▶ _WRITTEN EXERCISE_
Copy out every line of the records where the string "pixels" occurs.
++++ SOURCE DATA
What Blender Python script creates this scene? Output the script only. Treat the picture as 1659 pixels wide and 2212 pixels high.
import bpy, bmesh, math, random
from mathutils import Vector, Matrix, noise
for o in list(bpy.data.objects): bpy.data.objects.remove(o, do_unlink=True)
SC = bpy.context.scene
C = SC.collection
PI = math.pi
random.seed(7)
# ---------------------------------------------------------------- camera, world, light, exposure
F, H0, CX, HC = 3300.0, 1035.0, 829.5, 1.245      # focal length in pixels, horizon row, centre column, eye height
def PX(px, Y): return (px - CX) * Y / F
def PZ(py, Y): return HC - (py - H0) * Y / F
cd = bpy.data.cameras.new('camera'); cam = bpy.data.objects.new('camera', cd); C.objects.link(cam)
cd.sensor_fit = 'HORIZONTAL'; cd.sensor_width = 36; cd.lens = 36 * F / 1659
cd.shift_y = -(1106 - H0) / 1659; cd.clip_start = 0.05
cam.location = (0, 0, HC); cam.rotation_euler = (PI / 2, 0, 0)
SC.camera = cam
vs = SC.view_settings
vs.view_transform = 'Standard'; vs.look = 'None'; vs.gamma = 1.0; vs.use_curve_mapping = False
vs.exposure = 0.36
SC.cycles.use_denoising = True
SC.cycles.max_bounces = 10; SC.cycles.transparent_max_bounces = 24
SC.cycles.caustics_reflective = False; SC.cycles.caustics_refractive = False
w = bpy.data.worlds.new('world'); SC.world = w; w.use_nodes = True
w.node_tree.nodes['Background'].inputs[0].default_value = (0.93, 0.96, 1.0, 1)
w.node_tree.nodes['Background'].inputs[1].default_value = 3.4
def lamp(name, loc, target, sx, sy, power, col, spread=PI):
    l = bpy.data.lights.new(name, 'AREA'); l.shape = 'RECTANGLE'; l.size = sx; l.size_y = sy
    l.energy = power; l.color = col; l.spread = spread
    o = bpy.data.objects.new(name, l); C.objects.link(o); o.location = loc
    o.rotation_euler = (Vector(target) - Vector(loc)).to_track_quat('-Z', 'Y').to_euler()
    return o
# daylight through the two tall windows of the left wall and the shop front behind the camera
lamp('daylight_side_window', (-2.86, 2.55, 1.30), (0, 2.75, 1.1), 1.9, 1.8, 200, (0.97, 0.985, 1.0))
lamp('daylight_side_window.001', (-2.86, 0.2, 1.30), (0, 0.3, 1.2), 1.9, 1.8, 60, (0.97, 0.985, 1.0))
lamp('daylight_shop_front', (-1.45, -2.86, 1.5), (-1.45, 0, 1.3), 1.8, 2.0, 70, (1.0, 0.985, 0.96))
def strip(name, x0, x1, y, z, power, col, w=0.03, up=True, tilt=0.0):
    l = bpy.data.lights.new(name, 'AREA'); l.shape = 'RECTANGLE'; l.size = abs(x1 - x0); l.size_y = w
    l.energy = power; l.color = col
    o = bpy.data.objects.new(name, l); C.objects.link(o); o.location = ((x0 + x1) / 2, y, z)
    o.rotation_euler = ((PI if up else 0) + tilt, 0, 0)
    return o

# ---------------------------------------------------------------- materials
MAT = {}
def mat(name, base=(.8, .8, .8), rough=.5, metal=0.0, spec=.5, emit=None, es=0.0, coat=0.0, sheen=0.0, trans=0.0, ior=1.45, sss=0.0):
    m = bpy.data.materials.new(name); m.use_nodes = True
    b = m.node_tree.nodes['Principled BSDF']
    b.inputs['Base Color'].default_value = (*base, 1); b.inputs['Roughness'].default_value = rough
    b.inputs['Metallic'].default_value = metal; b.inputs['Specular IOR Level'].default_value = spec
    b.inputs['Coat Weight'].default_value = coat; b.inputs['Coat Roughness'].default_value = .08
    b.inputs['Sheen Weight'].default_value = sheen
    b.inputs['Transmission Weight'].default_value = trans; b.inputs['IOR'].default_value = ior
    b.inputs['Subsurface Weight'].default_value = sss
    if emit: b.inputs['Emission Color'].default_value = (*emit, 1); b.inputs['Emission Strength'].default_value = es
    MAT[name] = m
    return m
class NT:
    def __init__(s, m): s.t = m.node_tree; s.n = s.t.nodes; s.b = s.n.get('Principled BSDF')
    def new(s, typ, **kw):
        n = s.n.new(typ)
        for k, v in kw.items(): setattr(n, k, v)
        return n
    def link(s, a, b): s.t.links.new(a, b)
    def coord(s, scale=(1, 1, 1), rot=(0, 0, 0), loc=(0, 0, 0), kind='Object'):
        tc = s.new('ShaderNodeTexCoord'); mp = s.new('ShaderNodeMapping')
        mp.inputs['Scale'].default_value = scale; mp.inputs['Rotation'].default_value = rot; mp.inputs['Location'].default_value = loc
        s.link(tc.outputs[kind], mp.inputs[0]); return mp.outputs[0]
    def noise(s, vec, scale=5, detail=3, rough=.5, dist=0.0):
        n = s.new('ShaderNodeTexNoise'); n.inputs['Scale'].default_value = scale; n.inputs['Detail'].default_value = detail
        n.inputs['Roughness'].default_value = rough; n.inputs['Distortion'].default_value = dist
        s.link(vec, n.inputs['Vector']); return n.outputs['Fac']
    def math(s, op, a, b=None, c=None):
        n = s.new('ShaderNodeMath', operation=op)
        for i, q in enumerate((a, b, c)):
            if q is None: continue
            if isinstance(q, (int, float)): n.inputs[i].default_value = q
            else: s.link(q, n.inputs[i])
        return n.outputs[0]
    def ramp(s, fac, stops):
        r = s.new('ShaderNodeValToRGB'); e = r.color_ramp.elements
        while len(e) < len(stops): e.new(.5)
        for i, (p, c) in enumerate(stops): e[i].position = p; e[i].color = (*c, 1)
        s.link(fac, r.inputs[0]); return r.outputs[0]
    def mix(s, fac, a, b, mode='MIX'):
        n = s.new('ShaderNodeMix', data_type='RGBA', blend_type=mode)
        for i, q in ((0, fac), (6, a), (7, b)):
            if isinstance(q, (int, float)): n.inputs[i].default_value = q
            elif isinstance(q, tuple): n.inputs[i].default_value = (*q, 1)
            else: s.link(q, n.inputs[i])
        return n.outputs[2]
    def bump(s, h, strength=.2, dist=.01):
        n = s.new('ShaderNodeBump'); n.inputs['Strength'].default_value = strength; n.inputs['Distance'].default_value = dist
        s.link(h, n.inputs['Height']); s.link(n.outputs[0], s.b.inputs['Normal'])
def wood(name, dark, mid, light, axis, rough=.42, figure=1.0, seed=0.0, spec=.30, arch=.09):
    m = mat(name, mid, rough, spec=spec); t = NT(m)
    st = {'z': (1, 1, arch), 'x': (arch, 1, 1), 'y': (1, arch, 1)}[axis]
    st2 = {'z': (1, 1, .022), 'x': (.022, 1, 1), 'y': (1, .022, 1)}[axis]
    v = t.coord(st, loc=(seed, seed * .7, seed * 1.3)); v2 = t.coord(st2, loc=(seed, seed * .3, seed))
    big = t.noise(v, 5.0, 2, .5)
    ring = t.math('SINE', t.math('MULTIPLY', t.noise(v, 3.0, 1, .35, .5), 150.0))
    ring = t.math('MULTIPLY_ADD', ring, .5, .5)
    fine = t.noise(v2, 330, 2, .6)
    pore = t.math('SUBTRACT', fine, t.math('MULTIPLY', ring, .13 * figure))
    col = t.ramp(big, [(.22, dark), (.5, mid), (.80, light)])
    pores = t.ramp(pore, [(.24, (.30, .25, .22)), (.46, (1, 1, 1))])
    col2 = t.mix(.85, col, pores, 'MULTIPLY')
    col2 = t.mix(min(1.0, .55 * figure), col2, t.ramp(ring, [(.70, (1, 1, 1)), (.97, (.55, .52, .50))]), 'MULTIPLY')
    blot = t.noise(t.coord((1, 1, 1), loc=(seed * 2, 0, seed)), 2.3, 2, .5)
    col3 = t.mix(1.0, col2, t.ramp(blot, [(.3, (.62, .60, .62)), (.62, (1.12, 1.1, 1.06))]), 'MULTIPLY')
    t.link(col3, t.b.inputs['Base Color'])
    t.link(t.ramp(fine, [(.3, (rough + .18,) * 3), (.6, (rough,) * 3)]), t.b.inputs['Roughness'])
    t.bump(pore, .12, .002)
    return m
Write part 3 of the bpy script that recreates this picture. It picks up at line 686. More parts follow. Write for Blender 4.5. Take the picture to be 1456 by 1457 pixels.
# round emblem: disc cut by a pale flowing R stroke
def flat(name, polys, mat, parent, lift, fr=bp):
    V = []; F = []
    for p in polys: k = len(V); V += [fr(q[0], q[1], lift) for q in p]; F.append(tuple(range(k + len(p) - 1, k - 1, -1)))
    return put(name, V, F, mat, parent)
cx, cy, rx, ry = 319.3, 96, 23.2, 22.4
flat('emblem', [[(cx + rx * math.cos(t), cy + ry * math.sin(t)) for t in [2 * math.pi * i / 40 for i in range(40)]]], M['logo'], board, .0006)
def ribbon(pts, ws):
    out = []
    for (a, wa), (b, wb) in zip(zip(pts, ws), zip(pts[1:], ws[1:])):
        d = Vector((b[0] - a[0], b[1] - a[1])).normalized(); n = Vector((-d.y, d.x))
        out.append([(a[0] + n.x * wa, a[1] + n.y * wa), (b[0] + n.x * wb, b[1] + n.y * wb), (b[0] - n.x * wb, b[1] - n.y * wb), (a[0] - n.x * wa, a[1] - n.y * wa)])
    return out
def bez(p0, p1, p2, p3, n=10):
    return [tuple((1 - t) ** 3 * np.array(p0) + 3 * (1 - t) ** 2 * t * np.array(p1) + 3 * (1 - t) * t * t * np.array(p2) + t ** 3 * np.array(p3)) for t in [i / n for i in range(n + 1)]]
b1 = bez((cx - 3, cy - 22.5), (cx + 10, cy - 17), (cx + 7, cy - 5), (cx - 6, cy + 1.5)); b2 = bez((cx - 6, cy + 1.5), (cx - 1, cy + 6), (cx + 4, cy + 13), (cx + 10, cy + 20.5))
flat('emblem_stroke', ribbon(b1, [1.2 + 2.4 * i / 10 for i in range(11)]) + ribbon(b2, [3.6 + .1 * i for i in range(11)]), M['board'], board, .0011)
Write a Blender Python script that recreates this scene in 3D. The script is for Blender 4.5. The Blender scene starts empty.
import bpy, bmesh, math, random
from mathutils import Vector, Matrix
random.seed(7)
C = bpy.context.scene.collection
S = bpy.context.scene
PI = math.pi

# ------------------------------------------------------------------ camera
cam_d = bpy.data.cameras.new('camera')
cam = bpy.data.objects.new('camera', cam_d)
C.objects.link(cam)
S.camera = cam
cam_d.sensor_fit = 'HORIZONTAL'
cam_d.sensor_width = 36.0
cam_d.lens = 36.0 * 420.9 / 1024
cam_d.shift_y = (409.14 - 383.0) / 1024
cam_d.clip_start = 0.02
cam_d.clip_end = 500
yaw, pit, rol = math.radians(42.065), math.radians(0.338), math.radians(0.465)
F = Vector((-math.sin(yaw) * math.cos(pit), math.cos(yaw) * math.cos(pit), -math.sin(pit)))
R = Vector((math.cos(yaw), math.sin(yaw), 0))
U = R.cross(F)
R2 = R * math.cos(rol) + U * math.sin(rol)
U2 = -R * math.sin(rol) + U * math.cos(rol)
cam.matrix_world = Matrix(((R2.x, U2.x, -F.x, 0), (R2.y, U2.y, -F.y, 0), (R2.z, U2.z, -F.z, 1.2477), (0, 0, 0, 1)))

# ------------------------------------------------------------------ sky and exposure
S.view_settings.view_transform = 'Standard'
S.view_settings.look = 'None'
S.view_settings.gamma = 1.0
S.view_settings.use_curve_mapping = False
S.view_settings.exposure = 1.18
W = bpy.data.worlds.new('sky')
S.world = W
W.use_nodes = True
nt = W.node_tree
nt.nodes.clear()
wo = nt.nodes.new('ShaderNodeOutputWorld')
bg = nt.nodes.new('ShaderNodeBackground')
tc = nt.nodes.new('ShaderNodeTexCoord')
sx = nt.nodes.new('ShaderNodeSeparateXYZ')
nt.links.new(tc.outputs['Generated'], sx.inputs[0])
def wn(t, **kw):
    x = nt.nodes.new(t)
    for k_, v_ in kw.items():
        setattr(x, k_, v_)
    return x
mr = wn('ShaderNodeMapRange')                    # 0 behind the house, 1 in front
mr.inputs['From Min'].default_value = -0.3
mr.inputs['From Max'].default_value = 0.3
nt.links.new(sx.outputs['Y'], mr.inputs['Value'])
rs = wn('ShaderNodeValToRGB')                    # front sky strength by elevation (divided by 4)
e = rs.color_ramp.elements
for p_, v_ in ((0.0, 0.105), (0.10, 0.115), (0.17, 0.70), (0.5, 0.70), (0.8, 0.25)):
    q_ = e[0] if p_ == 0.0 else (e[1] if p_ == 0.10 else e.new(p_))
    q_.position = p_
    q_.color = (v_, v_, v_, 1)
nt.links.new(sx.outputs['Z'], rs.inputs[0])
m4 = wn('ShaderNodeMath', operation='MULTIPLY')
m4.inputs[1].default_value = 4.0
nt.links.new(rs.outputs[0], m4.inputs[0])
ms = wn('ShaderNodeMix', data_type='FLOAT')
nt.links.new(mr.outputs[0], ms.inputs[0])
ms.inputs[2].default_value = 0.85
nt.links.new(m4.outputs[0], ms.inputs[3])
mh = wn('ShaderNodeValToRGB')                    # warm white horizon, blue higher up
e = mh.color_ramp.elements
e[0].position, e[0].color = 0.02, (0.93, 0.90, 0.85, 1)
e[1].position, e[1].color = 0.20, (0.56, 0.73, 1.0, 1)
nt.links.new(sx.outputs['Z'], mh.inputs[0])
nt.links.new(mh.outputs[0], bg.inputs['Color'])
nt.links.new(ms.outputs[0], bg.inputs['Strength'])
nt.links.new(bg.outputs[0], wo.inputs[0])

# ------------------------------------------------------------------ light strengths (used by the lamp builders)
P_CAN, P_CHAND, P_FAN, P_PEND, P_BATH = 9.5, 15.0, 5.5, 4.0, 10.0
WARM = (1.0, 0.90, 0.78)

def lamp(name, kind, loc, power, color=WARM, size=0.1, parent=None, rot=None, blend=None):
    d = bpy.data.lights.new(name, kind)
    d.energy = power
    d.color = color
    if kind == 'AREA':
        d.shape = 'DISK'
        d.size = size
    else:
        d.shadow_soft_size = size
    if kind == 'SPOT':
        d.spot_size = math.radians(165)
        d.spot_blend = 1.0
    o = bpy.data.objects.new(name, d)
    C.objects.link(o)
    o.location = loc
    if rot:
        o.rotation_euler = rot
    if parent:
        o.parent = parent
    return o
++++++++
▶ _TASK SOLUTION_
What Blender Python script creates this scene? Output the script only. Treat the picture as 1659 pixels wide and 2212 pixels high.
F, H0, CX, HC = 3300.0, 1035.0, 829.5, 1.245      # focal length in pixels, horizon row, centre column, eye height
Write part 3 of the bpy script that recreates this picture. It picks up at line 686. More parts follow. Write for Blender 4.5. Take the picture to be 1456 by 1457 pixels.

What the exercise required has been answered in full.